The vertices $B$ and $C$ of a $\triangle ABC$ lie on the line, $\frac{x-2}{3}=\frac{y–1}{0}=\frac{z}{4}$ such that $BC = 5$ units. Then the area (in sq. units) of this triangle, given that the point $A(1, –1, 2)$, is: $5 \sqrt{17} /\sqrt{34}/ 6 / 2\sqrt{34}?$

My attempt: Let $B$ be $(3k+2,1,4k)$ and $C$ be $(3l+2,1,4l)$. So, using distance formula between $B$ and $C$, I get $k-l=1$. Now, using determinant, where the first row is coordinates of $A$, the second is of $B$, and the third $C$, I get area to be $5$. But the answer is given as $\sqrt{34}$. What is wrong in my method?

Answer 1

The problem with your method is that you're not measuring the area of triangle $\triangle ABC$, but the volume of the parallelepiped with vertices $0, A, B, C, A + B, A + C, B + C, A + B + C$. This is what the $3 \times 3$ determinant measures.

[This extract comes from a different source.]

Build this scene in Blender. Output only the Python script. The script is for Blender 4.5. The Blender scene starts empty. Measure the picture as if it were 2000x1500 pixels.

Instead, try computing $$\frac{1}{2}\|(B - A) \times (C - A)\|.$$ The vectors $B - A$ and $C - A$ are sides of the triangle, and the length of their cross product is the area of the parallelogram formed by these vectors. Half of this quantity will be the area of $\triangle ABC$.

Answer 2

Let $AD$ be an altitude of the triangle.

Thus, $$D(2+3t,1,4t)$$ and since $$\vec{AD}\cdot\vec{(3,0,4)}=0,$$ we obtain: $$(1+3t,2,4t-2)(3,0,4)=0,$$ which gives $$t=\frac{1}{5}.$$ Can you end it now?